The vote was a test of the government's razor-thin majority, which has set itself the tasks of bringing the country into the European Union and strengthening the social welfare system.

The opposition criticised the government's plans for a bigger budget deficit, something the International Monetary Fund also voiced concern over in a report issued in Washington.

After a day of sharp criticism from opposition deputies, members of Parliament stood up one by one and expressed support or opposition to the confidence motion.

Prime Minister, Vladimir Spidla, acknowledges support in parliament
Mr Spidla's coalition is united over the EU

All the government's 101 deputies supported it, a good omen for a three-party coalition that will now rule with the thinnest of possible majorities.

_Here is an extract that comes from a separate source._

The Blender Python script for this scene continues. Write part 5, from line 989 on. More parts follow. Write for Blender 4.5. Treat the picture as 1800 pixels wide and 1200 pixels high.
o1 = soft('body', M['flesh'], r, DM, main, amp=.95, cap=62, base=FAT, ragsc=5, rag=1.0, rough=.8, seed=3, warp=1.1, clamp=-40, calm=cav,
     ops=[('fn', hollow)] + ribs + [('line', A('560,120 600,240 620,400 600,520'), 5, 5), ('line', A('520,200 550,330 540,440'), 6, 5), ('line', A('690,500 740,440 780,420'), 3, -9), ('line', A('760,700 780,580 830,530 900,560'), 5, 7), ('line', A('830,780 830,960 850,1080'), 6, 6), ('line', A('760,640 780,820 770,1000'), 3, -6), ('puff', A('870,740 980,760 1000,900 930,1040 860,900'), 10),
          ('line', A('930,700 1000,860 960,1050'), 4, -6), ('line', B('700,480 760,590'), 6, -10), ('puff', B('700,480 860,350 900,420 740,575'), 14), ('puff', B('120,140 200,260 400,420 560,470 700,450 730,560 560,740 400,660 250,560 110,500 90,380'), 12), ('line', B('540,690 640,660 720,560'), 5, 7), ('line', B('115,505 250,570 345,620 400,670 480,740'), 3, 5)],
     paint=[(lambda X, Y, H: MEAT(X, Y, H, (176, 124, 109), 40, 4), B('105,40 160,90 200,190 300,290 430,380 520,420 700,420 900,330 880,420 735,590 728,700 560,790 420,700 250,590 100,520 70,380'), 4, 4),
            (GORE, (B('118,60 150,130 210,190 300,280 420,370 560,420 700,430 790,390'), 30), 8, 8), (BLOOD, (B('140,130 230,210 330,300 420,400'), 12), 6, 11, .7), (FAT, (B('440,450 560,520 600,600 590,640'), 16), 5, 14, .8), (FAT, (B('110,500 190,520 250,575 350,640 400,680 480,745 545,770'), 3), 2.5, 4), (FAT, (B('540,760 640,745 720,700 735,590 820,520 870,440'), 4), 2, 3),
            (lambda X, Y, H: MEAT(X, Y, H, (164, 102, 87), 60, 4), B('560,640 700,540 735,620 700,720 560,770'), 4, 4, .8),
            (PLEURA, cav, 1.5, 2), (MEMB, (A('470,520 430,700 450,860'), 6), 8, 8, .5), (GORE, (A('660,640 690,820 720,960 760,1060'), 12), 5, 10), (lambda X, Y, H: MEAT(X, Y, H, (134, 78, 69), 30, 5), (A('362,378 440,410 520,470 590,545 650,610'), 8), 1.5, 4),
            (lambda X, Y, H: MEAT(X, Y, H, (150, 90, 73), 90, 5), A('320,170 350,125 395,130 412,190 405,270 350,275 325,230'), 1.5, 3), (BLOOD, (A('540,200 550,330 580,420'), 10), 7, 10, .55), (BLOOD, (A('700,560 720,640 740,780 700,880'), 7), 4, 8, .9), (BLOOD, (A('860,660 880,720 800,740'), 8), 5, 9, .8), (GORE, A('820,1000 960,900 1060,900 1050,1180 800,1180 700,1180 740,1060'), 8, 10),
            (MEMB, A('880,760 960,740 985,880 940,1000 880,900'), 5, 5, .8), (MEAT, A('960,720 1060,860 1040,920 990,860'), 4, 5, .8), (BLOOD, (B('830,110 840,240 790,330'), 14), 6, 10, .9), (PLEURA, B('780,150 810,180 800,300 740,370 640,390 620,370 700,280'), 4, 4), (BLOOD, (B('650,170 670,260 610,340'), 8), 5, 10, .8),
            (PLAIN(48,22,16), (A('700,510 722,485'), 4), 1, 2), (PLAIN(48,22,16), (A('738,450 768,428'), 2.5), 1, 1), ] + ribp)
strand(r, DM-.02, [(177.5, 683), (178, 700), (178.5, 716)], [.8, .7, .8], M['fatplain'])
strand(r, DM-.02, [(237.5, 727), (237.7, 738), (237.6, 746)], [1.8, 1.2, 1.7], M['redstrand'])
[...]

Joining the EU is the main issue binding the three parties together.

Other issues, such as the plans of the new Prime Minister, Vladimir Spidla, to strengthen the welfare system, are more divisive.

The question of state finances is also a worry, with a significant increase in the budget deficit looking very likely.

IMF criticism

Opposition deputies attacked the idea of a bigger deficit. Former Prime Minister Vaclav Klaus called it a suicidal plan leading to permanent poverty.

In a separate development, the International Monetary Fund in Washington issued a report calling for what it called "decisive action" to reduce the deficit.

The government is expected to approve a deficit worth about 6% of gross domestic product - quite high by international standards.

But any doubts were dismissed by Mr Spidla, who says his government would be stable and equal to the tasks ahead of it.